== Aim of the exercise ==
Look at the data below and print exactly the lines from its first line through the line with "tag(mb.build('grass', M_GRASS), 'short"; the pictures stay out of the copy.

== Information supplied ==
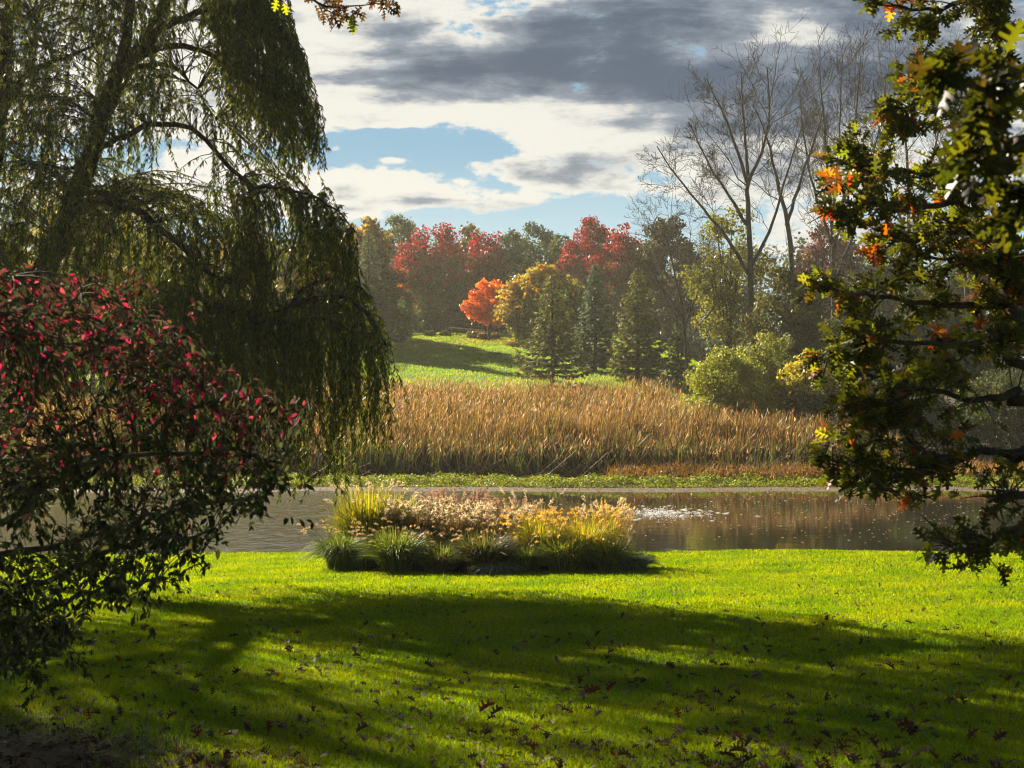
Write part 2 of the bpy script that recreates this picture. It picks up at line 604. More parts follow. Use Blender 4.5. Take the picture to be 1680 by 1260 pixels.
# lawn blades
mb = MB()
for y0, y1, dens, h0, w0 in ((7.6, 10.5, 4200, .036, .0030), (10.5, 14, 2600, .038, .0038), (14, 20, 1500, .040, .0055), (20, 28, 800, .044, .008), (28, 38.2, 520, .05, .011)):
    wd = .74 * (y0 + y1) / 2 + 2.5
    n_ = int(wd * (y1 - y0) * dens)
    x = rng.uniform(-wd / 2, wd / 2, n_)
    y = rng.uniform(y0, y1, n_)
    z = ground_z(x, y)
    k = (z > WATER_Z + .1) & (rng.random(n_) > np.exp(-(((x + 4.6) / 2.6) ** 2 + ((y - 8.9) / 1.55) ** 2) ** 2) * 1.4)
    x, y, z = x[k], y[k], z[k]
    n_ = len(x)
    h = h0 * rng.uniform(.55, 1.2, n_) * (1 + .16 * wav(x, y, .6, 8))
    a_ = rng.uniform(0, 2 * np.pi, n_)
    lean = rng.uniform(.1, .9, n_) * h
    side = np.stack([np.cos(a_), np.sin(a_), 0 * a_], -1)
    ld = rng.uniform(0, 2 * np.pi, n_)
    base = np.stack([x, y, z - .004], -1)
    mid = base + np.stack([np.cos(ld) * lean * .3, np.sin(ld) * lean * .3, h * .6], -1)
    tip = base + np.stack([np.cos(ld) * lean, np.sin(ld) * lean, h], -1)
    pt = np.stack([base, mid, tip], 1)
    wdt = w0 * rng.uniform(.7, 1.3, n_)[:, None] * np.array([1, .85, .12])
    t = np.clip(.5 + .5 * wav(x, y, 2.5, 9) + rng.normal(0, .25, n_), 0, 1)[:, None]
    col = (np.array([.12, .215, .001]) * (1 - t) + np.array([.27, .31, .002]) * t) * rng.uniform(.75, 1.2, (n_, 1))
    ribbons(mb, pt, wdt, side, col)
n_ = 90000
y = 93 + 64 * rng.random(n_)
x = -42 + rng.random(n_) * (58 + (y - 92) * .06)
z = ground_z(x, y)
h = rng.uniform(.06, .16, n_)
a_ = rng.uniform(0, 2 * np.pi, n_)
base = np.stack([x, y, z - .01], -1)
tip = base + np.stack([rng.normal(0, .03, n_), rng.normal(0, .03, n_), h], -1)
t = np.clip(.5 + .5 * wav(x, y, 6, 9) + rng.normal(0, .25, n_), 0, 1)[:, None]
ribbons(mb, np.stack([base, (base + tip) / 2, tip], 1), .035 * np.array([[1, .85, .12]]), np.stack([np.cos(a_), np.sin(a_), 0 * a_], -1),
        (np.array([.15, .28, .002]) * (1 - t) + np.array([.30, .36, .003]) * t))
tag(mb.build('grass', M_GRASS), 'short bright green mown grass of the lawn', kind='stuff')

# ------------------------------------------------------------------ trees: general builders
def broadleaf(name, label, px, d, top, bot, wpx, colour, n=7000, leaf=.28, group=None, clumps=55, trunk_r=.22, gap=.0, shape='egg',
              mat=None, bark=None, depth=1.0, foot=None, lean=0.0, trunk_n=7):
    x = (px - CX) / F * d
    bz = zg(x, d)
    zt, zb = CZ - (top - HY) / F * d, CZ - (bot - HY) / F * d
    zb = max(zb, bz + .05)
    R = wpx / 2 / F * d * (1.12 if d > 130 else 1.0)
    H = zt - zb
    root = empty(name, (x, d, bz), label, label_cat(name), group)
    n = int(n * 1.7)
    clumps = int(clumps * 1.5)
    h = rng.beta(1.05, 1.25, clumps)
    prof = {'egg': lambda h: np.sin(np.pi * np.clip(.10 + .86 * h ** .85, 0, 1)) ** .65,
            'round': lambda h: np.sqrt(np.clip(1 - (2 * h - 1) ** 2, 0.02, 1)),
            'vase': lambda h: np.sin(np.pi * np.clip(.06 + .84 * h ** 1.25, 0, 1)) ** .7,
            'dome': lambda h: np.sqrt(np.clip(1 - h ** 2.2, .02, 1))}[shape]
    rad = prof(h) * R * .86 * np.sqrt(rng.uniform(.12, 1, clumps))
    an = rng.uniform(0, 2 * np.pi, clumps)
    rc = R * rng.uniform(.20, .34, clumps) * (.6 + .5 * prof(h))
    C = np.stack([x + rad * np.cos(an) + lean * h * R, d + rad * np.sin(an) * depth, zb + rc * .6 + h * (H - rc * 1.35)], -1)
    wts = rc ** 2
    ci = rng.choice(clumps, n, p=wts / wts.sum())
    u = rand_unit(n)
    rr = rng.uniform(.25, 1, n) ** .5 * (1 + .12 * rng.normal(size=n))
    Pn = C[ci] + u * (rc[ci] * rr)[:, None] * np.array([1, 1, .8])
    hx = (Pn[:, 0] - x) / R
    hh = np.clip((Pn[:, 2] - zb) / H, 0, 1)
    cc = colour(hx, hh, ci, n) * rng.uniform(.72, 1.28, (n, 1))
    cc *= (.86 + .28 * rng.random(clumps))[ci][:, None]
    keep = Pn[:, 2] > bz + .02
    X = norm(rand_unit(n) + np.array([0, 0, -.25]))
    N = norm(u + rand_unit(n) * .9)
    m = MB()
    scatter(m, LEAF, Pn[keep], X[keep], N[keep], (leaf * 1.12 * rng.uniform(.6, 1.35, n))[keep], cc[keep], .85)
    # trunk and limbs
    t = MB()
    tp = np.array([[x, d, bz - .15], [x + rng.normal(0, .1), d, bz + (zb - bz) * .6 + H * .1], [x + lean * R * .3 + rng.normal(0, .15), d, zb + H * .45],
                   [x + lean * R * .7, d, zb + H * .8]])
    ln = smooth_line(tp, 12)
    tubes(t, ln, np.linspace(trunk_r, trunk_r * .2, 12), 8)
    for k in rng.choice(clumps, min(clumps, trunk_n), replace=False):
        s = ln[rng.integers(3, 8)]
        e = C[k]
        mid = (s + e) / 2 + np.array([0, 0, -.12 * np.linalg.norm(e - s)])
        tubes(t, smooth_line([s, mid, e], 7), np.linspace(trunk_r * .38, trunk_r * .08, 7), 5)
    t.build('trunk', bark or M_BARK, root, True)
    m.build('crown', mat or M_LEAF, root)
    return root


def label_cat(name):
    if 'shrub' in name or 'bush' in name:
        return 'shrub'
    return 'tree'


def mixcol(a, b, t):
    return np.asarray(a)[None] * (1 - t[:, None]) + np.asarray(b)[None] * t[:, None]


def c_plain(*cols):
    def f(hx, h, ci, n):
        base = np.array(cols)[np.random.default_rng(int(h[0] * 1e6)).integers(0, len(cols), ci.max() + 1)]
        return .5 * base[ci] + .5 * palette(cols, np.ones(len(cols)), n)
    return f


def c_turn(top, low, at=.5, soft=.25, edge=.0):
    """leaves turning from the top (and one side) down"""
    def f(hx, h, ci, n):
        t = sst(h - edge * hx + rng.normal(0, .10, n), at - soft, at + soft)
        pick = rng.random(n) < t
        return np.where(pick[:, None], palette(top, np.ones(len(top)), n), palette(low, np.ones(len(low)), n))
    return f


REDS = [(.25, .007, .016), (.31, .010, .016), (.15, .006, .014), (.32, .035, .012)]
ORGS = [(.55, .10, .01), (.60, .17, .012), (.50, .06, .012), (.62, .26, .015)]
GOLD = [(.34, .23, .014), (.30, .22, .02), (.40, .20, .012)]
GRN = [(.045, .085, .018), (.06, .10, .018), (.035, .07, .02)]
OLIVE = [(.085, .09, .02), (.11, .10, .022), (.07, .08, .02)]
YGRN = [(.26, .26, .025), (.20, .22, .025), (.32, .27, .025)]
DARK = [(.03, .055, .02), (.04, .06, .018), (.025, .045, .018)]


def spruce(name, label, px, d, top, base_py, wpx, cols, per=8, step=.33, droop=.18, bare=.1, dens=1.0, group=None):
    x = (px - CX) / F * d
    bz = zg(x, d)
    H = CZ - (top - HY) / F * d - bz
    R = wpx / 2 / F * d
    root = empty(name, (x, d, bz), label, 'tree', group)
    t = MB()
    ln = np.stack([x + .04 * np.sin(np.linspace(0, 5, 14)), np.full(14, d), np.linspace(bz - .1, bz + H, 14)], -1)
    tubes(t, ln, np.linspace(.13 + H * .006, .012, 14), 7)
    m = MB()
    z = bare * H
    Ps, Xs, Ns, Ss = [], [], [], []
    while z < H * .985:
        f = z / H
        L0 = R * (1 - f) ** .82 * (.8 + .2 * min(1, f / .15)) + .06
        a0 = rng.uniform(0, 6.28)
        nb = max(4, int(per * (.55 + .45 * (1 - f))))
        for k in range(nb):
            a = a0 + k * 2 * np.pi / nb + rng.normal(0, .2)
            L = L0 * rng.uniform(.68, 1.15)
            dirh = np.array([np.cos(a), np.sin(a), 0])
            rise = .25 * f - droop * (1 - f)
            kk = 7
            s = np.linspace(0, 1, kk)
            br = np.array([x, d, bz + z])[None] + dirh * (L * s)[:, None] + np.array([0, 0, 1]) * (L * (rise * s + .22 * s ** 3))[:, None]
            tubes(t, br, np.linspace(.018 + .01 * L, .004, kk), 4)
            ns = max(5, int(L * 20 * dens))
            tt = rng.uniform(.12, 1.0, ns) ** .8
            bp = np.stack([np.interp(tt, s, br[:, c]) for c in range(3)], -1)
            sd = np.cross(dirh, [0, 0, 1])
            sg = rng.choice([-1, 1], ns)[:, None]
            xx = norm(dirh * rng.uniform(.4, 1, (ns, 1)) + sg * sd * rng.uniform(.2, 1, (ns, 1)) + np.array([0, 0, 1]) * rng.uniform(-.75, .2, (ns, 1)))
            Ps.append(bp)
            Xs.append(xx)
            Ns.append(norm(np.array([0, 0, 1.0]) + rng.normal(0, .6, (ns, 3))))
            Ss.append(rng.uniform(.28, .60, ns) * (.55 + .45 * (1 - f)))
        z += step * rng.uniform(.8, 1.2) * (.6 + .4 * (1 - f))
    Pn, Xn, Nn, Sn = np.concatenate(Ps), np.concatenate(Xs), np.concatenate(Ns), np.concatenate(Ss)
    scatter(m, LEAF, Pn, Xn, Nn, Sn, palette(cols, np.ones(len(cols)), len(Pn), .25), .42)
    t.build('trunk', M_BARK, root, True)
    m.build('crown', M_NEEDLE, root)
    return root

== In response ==
Write part 2 of the bpy script that recreates this picture. It picks up at line 604. More parts follow. Use Blender 4.5. Take the picture to be 1680 by 1260 pixels.
# lawn blades
mb = MB()
for y0, y1, dens, h0, w0 in ((7.6, 10.5, 4200, .036, .0030), (10.5, 14, 2600, .038, .0038), (14, 20, 1500, .040, .0055), (20, 28, 800, .044, .008), (28, 38.2, 520, .05, .011)):
    wd = .74 * (y0 + y1) / 2 + 2.5
    n_ = int(wd * (y1 - y0) * dens)
    x = rng.uniform(-wd / 2, wd / 2, n_)
    y = rng.uniform(y0, y1, n_)
    z = ground_z(x, y)
    k = (z > WATER_Z + .1) & (rng.random(n_) > np.exp(-(((x + 4.6) / 2.6) ** 2 + ((y - 8.9) / 1.55) ** 2) ** 2) * 1.4)
    x, y, z = x[k], y[k], z[k]
    n_ = len(x)
    h = h0 * rng.uniform(.55, 1.2, n_) * (1 + .16 * wav(x, y, .6, 8))
    a_ = rng.uniform(0, 2 * np.pi, n_)
    lean = rng.uniform(.1, .9, n_) * h
    side = np.stack([np.cos(a_), np.sin(a_), 0 * a_], -1)
    ld = rng.uniform(0, 2 * np.pi, n_)
    base = np.stack([x, y, z - .004], -1)
    mid = base + np.stack([np.cos(ld) * lean * .3, np.sin(ld) * lean * .3, h * .6], -1)
    tip = base + np.stack([np.cos(ld) * lean, np.sin(ld) * lean, h], -1)
    pt = np.stack([base, mid, tip], 1)
    wdt = w0 * rng.uniform(.7, 1.3, n_)[:, None] * np.array([1, .85, .12])
    t = np.clip(.5 + .5 * wav(x, y, 2.5, 9) + rng.normal(0, .25, n_), 0, 1)[:, None]
    col = (np.array([.12, .215, .001]) * (1 - t) + np.array([.27, .31, .002]) * t) * rng.uniform(.75, 1.2, (n_, 1))
    ribbons(mb, pt, wdt, side, col)
n_ = 90000
y = 93 + 64 * rng.random(n_)
x = -42 + rng.random(n_) * (58 + (y - 92) * .06)
z = ground_z(x, y)
h = rng.uniform(.06, .16, n_)
a_ = rng.uniform(0, 2 * np.pi, n_)
base = np.stack([x, y, z - .01], -1)
tip = base + np.stack([rng.normal(0, .03, n_), rng.normal(0, .03, n_), h], -1)
t = np.clip(.5 + .5 * wav(x, y, 6, 9) + rng.normal(0, .25, n_), 0, 1)[:, None]
ribbons(mb, np.stack([base, (base + tip) / 2, tip], 1), .035 * np.array([[1, .85, .12]]), np.stack([np.cos(a_), np.sin(a_), 0 * a_], -1),
        (np.array([.15, .28, .002]) * (1 - t) + np.array([.30, .36, .003]) * t))
tag(mb.build('grass', M_GRASS), 'short bright green mown grass of the lawn', kind='stuff')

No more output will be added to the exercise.